◆ Challenge: Transcribe each record exactly. Include every one.
* start Recorded data *
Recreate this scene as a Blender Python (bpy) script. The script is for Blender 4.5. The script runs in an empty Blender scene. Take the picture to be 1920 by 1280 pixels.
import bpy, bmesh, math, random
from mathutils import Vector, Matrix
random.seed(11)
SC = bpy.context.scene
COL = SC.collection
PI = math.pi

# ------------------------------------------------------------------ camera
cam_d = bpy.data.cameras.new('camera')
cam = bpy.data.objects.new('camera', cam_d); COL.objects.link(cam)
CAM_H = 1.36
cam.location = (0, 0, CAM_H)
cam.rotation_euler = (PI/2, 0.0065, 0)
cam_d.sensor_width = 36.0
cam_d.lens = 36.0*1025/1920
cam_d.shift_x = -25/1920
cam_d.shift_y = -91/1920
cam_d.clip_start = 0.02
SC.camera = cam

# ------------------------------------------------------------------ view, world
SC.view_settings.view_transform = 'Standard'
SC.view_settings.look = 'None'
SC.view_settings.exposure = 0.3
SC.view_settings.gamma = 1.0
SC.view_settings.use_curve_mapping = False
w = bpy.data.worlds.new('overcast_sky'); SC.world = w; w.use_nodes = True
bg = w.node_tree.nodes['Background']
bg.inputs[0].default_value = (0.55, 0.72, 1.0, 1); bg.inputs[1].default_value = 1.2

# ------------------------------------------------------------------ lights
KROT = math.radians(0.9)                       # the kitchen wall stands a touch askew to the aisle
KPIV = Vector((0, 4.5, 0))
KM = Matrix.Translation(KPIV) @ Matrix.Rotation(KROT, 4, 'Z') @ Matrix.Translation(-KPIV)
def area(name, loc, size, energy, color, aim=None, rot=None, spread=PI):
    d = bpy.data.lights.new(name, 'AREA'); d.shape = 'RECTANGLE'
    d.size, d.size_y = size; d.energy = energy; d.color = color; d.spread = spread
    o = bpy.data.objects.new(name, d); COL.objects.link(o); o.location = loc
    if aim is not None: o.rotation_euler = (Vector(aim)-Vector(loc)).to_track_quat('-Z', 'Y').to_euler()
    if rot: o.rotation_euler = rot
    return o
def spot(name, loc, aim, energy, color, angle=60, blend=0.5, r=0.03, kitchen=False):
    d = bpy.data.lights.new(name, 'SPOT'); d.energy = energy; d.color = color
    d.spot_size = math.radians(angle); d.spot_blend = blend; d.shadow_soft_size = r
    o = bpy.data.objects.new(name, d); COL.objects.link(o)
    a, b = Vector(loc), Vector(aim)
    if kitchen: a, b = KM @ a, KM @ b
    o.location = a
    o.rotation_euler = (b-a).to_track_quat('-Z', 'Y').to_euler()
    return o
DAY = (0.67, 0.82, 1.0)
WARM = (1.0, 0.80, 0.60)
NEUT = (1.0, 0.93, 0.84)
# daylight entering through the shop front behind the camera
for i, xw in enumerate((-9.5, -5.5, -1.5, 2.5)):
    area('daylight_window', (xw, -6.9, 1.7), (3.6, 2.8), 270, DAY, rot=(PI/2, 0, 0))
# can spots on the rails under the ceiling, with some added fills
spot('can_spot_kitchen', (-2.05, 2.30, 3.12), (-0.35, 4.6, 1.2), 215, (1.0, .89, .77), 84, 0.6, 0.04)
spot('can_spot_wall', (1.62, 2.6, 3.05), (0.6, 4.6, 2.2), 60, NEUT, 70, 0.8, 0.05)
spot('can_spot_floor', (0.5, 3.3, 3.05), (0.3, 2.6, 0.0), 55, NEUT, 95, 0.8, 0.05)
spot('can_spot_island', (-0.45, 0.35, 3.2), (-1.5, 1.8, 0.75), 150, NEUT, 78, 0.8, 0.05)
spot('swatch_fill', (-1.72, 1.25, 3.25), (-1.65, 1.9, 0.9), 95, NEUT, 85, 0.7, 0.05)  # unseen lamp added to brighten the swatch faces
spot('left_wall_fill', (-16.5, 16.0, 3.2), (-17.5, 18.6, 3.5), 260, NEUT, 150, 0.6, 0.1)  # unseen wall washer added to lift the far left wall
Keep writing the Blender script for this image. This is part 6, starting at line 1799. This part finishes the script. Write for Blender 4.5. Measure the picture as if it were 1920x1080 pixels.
* end Recorded data *
◆ Result of the task:
Recreate this scene as a Blender Python (bpy) script. The script is for Blender 4.5. The script runs in an empty Blender scene. Take the picture to be 1920 by 1280 pixels.
import bpy, bmesh, math, random
from mathutils import Vector, Matrix
random.seed(11)
SC = bpy.context.scene
COL = SC.collection
PI = math.pi

# ------------------------------------------------------------------ camera
cam_d = bpy.data.cameras.new('camera')
cam = bpy.data.objects.new('camera', cam_d); COL.objects.link(cam)
CAM_H = 1.36
cam.location = (0, 0, CAM_H)
cam.rotation_euler = (PI/2, 0.0065, 0)
cam_d.sensor_width = 36.0
cam_d.lens = 36.0*1025/1920
cam_d.shift_x = -25/1920
cam_d.shift_y = -91/1920
cam_d.clip_start = 0.02
SC.camera = cam

# ------------------------------------------------------------------ view, world
SC.view_settings.view_transform = 'Standard'
SC.view_settings.look = 'None'
SC.view_settings.exposure = 0.3
SC.view_settings.gamma = 1.0
SC.view_settings.use_curve_mapping = False
w = bpy.data.worlds.new('overcast_sky'); SC.world = w; w.use_nodes = True
bg = w.node_tree.nodes['Background']
bg.inputs[0].default_value = (0.55, 0.72, 1.0, 1); bg.inputs[1].default_value = 1.2

# ------------------------------------------------------------------ lights
KROT = math.radians(0.9)                       # the kitchen wall stands a touch askew to the aisle
KPIV = Vector((0, 4.5, 0))
KM = Matrix.Translation(KPIV) @ Matrix.Rotation(KROT, 4, 'Z') @ Matrix.Translation(-KPIV)
def area(name, loc, size, energy, color, aim=None, rot=None, spread=PI):
    d = bpy.data.lights.new(name, 'AREA'); d.shape = 'RECTANGLE'
    d.size, d.size_y = size; d.energy = energy; d.color = color; d.spread = spread
    o = bpy.data.objects.new(name, d); COL.objects.link(o); o.location = loc
    if aim is not None: o.rotation_euler = (Vector(aim)-Vector(loc)).to_track_quat('-Z', 'Y').to_euler()
    if rot: o.rotation_euler = rot
    return o
def spot(name, loc, aim, energy, color, angle=60, blend=0.5, r=0.03, kitchen=False):
    d = bpy.data.lights.new(name, 'SPOT'); d.energy = energy; d.color = color
    d.spot_size = math.radians(angle); d.spot_blend = blend; d.shadow_soft_size = r
    o = bpy.data.objects.new(name, d); COL.objects.link(o)
    a, b = Vector(loc), Vector(aim)
    if kitchen: a, b = KM @ a, KM @ b
    o.location = a
    o.rotation_euler = (b-a).to_track_quat('-Z', 'Y').to_euler()
    return o
DAY = (0.67, 0.82, 1.0)
WARM = (1.0, 0.80, 0.60)
NEUT = (1.0, 0.93, 0.84)
# daylight entering through the shop front behind the camera
for i, xw in enumerate((-9.5, -5.5, -1.5, 2.5)):
    area('daylight_window', (xw, -6.9, 1.7), (3.6, 2.8), 270, DAY, rot=(PI/2, 0, 0))
# can spots on the rails under the ceiling, with some added fills
spot('can_spot_kitchen', (-2.05, 2.30, 3.12), (-0.35, 4.6, 1.2), 215, (1.0, .89, .77), 84, 0.6, 0.04)
spot('can_spot_wall', (1.62, 2.6, 3.05), (0.6, 4.6, 2.2), 60, NEUT, 70, 0.8, 0.05)
spot('can_spot_floor', (0.5, 3.3, 3.05), (0.3, 2.6, 0.0), 55, NEUT, 95, 0.8, 0.05)
spot('can_spot_island', (-0.45, 0.35, 3.2), (-1.5, 1.8, 0.75), 150, NEUT, 78, 0.8, 0.05)
spot('swatch_fill', (-1.72, 1.25, 3.25), (-1.65, 1.9, 0.9), 95, NEUT, 85, 0.7, 0.05)  # unseen lamp added to brighten the swatch faces
spot('left_wall_fill', (-16.5, 16.0, 3.2), (-17.5, 18.6, 3.5), 260, NEUT, 150, 0.6, 0.1)  # unseen wall washer added to lift the far left wall
Keep writing the Blender script for this image. This is part 6, starting at line 1799. This part finishes the script. Write for Blender 4.5. Measure the picture as if it were 1920x1080 pixels.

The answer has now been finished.